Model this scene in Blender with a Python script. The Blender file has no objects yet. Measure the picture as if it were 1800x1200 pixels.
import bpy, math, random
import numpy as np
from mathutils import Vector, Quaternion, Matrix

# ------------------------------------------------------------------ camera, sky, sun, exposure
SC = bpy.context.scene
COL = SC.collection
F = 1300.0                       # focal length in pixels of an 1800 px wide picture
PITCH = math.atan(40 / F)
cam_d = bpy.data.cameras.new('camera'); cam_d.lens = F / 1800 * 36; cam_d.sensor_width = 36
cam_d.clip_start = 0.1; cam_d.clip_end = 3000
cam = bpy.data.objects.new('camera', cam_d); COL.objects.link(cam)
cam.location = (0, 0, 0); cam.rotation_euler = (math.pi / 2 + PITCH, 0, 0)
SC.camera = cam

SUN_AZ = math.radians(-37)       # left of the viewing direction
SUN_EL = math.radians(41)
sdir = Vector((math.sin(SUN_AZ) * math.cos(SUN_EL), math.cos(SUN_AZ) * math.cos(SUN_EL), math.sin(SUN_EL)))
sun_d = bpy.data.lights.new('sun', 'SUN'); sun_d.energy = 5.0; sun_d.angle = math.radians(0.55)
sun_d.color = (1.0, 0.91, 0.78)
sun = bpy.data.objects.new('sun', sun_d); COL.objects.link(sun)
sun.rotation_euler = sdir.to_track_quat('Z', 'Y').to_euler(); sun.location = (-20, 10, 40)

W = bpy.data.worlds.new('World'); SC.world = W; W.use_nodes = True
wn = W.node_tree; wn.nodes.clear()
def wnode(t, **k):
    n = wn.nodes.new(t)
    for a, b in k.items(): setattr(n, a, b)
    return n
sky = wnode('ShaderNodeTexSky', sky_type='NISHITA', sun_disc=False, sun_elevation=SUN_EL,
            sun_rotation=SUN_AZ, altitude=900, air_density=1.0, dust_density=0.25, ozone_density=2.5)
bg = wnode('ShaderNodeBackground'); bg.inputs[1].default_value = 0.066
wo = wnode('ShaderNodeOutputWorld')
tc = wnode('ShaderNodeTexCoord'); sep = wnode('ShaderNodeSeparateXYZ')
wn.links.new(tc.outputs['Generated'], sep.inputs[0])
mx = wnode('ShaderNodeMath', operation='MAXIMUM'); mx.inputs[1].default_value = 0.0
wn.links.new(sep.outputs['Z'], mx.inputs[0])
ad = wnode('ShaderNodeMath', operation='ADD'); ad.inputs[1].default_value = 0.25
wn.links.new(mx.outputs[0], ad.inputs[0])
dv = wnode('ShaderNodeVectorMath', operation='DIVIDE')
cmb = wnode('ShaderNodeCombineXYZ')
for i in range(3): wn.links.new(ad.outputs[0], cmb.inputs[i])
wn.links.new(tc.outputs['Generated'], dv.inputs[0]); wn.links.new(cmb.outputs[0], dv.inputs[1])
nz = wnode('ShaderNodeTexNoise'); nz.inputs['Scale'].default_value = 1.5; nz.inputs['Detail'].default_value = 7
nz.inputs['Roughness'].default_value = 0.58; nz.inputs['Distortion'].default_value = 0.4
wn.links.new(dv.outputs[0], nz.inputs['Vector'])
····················
# Your objective
Give the material above again, word for word.

# Task result
Model this scene in Blender with a Python script. The Blender file has no objects yet. Measure the picture as if it were 1800x1200 pixels.
import bpy, math, random
import numpy as np
from mathutils import Vector, Quaternion, Matrix

# ------------------------------------------------------------------ camera, sky, sun, exposure
SC = bpy.context.scene
COL = SC.collection
F = 1300.0                       # focal length in pixels of an 1800 px wide picture
PITCH = math.atan(40 / F)
cam_d = bpy.data.cameras.new('camera'); cam_d.lens = F / 1800 * 36; cam_d.sensor_width = 36
cam_d.clip_start = 0.1; cam_d.clip_end = 3000
cam = bpy.data.objects.new('camera', cam_d); COL.objects.link(cam)
cam.location = (0, 0, 0); cam.rotation_euler = (math.pi / 2 + PITCH, 0, 0)
SC.camera = cam

SUN_AZ = math.radians(-37)       # left of the viewing direction
SUN_EL = math.radians(41)
sdir = Vector((math.sin(SUN_AZ) * math.cos(SUN_EL), math.cos(SUN_AZ) * math.cos(SUN_EL), math.sin(SUN_EL)))
sun_d = bpy.data.lights.new('sun', 'SUN'); sun_d.energy = 5.0; sun_d.angle = math.radians(0.55)
sun_d.color = (1.0, 0.91, 0.78)
sun = bpy.data.objects.new('sun', sun_d); COL.objects.link(sun)
sun.rotation_euler = sdir.to_track_quat('Z', 'Y').to_euler(); sun.location = (-20, 10, 40)

W = bpy.data.worlds.new('World'); SC.world = W; W.use_nodes = True
wn = W.node_tree; wn.nodes.clear()
def wnode(t, **k):
    n = wn.nodes.new(t)
    for a, b in k.items(): setattr(n, a, b)
    return n
sky = wnode('ShaderNodeTexSky', sky_type='NISHITA', sun_disc=False, sun_elevation=SUN_EL,
            sun_rotation=SUN_AZ, altitude=900, air_density=1.0, dust_density=0.25, ozone_density=2.5)
bg = wnode('ShaderNodeBackground'); bg.inputs[1].default_value = 0.066
wo = wnode('ShaderNodeOutputWorld')
tc = wnode('ShaderNodeTexCoord'); sep = wnode('ShaderNodeSeparateXYZ')
wn.links.new(tc.outputs['Generated'], sep.inputs[0])
mx = wnode('ShaderNodeMath', operation='MAXIMUM'); mx.inputs[1].default_value = 0.0
wn.links.new(sep.outputs['Z'], mx.inputs[0])
ad = wnode('ShaderNodeMath', operation='ADD'); ad.inputs[1].default_value = 0.25
wn.links.new(mx.outputs[0], ad.inputs[0])
dv = wnode('ShaderNodeVectorMath', operation='DIVIDE')
cmb = wnode('ShaderNodeCombineXYZ')
for i in range(3): wn.links.new(ad.outputs[0], cmb.inputs[i])
wn.links.new(tc.outputs['Generated'], dv.inputs[0]); wn.links.new(cmb.outputs[0], dv.inputs[1])
nz = wnode('ShaderNodeTexNoise'); nz.inputs['Scale'].default_value = 1.5; nz.inputs['Detail'].default_value = 7
nz.inputs['Roughness'].default_value = 0.58; nz.inputs['Distortion'].default_value = 0.4
wn.links.new(dv.outputs[0], nz.inputs['Vector'])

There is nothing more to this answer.